◆ **Data records**:
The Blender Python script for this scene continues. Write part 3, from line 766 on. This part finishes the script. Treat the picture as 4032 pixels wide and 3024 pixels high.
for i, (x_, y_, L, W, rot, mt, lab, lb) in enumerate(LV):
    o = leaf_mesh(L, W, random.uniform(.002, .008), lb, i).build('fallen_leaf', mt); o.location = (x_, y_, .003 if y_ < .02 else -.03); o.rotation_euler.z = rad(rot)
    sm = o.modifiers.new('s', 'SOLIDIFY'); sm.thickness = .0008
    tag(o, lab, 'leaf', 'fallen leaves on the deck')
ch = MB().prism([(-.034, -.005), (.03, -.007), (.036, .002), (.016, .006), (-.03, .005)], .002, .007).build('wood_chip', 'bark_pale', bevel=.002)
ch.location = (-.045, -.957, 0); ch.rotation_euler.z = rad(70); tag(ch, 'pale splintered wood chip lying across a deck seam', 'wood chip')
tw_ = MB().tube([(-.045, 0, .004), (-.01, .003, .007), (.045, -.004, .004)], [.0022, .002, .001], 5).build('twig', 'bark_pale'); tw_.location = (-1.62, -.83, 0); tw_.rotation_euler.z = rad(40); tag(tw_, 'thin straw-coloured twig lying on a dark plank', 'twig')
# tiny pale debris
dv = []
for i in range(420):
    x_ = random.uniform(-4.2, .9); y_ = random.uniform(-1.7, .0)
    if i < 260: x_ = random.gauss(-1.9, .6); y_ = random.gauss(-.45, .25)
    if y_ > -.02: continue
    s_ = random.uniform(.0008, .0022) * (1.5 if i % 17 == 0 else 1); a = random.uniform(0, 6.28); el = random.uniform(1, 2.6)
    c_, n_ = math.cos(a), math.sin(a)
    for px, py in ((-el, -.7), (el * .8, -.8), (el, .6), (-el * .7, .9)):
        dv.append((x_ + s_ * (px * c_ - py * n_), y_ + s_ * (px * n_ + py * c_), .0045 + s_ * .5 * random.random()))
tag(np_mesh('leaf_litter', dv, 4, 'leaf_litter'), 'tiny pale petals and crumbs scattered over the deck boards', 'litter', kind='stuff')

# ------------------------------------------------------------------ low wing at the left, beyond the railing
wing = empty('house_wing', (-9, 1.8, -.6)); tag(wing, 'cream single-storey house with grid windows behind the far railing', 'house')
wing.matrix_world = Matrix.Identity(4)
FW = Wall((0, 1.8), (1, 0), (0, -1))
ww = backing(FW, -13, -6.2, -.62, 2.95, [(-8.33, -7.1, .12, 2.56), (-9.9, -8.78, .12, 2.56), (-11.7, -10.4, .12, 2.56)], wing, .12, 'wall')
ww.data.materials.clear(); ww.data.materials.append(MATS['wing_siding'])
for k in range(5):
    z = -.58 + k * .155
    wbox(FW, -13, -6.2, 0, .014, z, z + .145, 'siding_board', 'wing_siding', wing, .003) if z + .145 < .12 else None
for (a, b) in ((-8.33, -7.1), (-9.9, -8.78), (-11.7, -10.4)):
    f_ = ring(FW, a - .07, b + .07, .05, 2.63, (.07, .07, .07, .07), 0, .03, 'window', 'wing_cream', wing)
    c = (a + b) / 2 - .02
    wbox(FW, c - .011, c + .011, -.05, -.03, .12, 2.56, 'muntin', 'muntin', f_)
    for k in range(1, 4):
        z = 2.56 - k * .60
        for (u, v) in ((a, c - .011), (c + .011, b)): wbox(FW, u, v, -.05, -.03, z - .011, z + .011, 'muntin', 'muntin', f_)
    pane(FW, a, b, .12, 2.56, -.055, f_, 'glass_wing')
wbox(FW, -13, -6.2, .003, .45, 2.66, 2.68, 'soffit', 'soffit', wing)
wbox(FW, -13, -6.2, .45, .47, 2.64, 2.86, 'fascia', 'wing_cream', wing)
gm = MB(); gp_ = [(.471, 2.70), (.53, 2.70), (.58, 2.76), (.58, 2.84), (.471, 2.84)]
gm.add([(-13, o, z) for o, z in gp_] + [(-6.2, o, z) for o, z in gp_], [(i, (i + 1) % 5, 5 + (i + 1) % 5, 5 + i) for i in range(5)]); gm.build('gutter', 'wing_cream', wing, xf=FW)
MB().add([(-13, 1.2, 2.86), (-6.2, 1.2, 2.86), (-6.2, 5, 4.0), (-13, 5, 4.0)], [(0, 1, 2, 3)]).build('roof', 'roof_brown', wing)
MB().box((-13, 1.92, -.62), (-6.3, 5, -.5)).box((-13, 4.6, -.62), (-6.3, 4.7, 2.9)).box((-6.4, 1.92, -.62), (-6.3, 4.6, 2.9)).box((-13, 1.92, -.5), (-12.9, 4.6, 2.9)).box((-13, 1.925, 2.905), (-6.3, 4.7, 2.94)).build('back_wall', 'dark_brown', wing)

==

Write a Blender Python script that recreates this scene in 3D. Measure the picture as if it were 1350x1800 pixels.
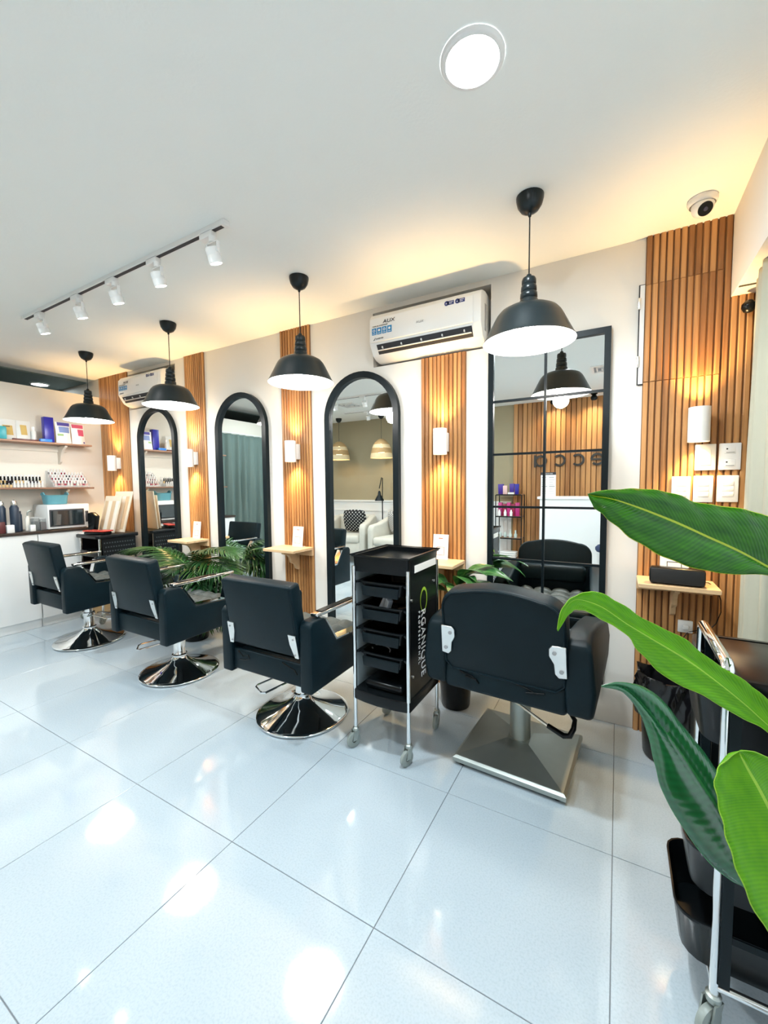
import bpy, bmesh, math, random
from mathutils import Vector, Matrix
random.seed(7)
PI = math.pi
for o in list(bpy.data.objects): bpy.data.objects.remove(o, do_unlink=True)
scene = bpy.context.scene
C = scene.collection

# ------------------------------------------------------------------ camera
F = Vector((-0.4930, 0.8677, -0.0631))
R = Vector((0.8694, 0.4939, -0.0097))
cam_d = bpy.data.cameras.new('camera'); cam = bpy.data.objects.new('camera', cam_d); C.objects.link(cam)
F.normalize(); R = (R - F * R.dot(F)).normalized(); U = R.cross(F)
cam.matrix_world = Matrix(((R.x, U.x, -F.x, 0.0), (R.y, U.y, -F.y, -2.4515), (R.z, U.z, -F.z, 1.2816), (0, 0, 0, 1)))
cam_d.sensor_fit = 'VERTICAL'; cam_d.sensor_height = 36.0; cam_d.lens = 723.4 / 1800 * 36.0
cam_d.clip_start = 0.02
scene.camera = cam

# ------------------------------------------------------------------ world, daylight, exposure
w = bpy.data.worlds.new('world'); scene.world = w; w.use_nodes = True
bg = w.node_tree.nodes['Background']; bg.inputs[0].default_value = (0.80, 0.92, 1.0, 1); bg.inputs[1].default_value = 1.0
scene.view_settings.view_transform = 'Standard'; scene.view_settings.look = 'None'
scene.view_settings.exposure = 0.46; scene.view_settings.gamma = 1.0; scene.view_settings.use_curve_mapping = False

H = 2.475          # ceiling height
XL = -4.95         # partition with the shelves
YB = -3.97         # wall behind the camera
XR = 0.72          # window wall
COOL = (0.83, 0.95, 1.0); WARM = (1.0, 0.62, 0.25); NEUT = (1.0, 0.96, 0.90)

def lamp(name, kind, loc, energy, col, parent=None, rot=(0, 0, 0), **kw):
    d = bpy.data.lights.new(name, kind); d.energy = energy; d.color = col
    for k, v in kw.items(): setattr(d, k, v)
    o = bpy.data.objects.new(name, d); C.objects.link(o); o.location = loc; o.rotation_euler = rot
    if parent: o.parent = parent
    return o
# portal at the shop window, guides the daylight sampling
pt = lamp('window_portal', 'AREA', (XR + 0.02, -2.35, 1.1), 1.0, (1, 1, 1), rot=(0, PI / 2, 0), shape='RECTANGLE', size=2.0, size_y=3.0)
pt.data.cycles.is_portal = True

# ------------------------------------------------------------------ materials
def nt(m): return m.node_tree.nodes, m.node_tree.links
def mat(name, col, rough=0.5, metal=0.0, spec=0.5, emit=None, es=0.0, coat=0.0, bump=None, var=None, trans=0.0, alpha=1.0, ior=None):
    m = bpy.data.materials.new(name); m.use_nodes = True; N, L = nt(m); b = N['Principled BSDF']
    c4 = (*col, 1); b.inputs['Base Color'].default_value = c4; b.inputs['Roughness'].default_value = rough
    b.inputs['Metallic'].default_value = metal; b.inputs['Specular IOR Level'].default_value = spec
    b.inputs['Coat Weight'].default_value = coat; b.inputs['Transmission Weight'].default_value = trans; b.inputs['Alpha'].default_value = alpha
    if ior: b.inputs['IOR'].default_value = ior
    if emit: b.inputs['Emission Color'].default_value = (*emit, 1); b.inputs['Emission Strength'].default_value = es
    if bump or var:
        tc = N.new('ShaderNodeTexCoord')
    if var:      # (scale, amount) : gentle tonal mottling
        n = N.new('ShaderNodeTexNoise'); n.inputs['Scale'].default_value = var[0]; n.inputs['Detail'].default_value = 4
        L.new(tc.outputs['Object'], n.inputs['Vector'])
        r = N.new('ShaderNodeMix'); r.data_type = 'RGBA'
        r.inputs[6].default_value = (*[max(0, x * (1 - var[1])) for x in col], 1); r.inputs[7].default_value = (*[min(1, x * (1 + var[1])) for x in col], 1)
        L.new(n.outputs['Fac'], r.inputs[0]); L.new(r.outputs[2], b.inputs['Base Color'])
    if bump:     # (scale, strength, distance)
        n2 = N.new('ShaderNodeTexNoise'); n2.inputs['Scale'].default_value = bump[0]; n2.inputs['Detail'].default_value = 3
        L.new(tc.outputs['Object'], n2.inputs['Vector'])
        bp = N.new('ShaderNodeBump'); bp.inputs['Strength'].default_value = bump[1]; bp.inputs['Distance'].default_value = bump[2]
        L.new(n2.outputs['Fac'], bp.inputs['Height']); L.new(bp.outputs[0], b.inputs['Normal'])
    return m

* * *

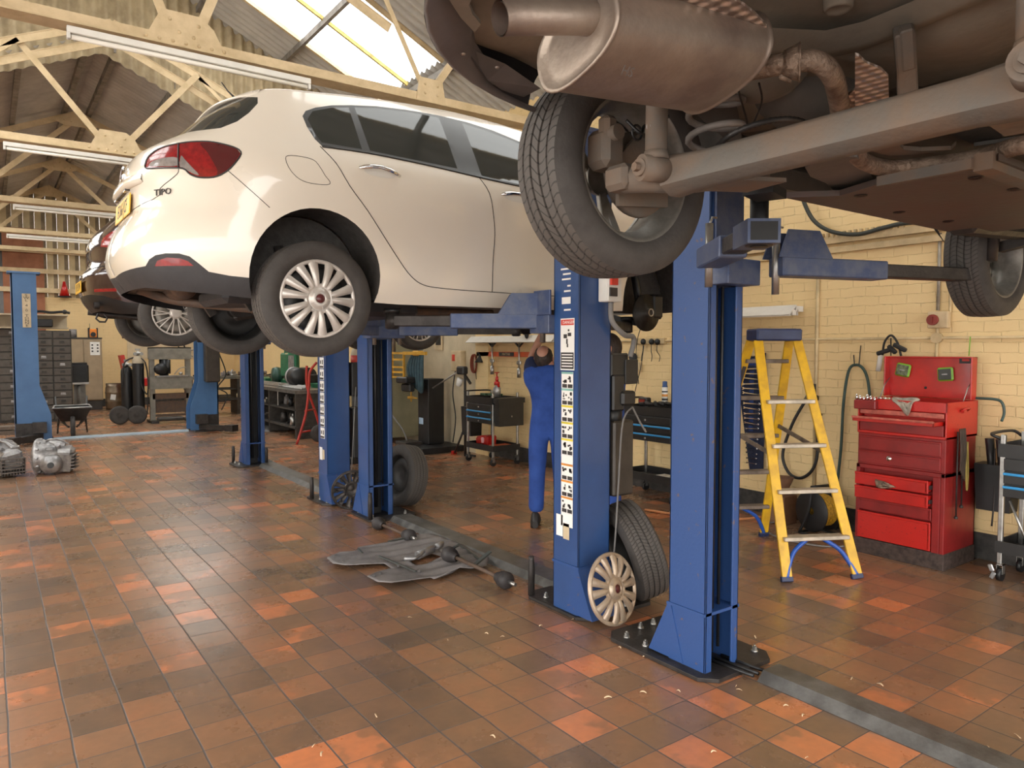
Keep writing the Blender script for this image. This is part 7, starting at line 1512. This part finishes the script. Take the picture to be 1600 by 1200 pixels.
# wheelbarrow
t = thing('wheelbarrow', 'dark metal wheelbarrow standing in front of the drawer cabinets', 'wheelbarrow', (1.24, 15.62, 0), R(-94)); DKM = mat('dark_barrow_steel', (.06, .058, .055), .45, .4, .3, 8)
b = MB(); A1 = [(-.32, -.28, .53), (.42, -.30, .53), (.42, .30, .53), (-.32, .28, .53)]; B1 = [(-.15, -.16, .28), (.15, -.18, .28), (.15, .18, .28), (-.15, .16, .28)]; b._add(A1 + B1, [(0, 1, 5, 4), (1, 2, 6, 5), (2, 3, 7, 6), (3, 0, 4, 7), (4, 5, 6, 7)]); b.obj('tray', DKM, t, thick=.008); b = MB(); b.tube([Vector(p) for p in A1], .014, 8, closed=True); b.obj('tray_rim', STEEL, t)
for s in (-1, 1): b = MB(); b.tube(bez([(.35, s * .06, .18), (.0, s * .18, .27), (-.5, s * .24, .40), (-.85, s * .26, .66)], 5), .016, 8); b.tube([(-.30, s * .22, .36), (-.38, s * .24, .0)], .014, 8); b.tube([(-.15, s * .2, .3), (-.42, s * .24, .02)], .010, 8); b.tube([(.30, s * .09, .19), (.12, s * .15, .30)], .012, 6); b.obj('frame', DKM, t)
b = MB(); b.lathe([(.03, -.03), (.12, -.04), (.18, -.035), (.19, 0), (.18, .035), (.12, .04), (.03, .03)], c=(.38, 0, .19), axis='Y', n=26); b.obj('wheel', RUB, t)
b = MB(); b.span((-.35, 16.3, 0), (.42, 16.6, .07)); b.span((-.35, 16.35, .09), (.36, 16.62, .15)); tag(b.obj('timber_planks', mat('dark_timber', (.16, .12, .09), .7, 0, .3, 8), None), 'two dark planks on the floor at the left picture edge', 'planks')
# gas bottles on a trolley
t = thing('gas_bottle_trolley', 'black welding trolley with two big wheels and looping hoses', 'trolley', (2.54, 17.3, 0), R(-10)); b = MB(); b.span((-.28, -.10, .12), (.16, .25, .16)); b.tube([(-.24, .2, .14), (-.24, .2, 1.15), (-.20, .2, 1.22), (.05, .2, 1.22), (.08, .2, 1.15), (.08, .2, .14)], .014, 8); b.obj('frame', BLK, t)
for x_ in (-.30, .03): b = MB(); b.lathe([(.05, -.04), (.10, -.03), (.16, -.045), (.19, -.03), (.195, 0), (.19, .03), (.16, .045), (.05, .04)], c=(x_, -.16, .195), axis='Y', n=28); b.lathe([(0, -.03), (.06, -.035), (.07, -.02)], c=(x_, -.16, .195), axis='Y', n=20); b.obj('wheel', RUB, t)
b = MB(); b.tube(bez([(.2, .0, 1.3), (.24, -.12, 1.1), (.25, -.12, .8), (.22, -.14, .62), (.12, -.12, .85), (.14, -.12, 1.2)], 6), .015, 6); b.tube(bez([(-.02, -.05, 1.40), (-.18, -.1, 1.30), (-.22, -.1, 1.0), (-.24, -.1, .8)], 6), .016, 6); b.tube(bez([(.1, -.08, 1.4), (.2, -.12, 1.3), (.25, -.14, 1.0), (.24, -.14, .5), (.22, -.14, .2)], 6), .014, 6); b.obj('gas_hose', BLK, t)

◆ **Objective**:
Show each line in the entries that holds the string "this".

◆ **Response**:
The Blender Python script for this scene continues. Write part 3, from line 766 on. This part finishes the script. Treat the picture as 4032 pixels wide and 3024 pixels high.
Write a Blender Python script that recreates this scene in 3D. Measure the picture as if it were 1350x1800 pixels.
Keep writing the Blender script for this image. This is part 7, starting at line 1512. This part finishes the script. Take the picture to be 1600 by 1200 pixels.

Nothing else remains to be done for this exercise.